First published in 1987, this is a winning combination of crime and horror, perhaps the perfect companion piece to the equally assured Falling Angel.  Alex Volchak is a great protagonist, world weary, lonely and bereaved, keen to see justice done but happy to bend the rules when it suits the common good and he’s blessed with an amusingly deadpan film noir style voice.  His tentative relationship with Loretta, his neighbour in the trailer park where they live, is beautifully observed but rather than her be the stereotypical “single mum whose child needs a father figure”, she’s gutsy, independent and amusing, a force of nature who drives some of the plot later on and whose child, Georgie, sets off the last act.  The villain is a supernatural entity and here is the only place time hasn’t been kind to the novel - back in the late 80s, this may have been a more unique angle but, like the antagonist in Falling Angel, it’s been ripped off so many times it does perhaps lose some of its force for people who weren’t there to witness it the first time around.  Having said that, Gallagher has a lot of fun with the malevolent being and some of his ‘disguises’ (it’s an old novel, yes, but I don’t want to spoil it completely) are cleverly utilised.  Once Alex makes the connection between the killings and the brain-dead bodies they keep finding around the city, he tries to explain it to his bosses - who, obviously, don’t believe him - and then it’s down to him to try and stop the supernatural killer.  There’s a beautiful simplicity and logic to this, as the two characters come together, one a contemporary cop who’s struggling to make sense of everything, the other an ageless monster who normally manages to move amongst the living without drawing too much attention to himself.  

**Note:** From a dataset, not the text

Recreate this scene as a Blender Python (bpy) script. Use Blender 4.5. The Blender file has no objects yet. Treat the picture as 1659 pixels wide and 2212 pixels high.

Gallagher uses Phoenix well, a dusty desert town with plenty of dark alleys and dodgy motels and sets a lot of his horror in bright sunlight, adding an almost banal atmosphere to the darker happenings, which only serves to make them even more powerful.  

With a strong supporting cast, a great pace and voice, this is well worth a read and I would highly recommend it.

Valley Of Lights might not the best known of Gallagher’s work these days (people are more likely to know the likes of Oktober and Chimera, as well as his numerous screenplay credits) but it was the first to bring attention to his name.  At the time he wrote it, he was “in the really low point of [his] career”, as he’d just shelved the novels The Boat House and Oktober “because nobody wanted to touch [them]”.  Happily, once Valley Of Lights sold, Oktober sold afterwards and The Boat House has also appeared.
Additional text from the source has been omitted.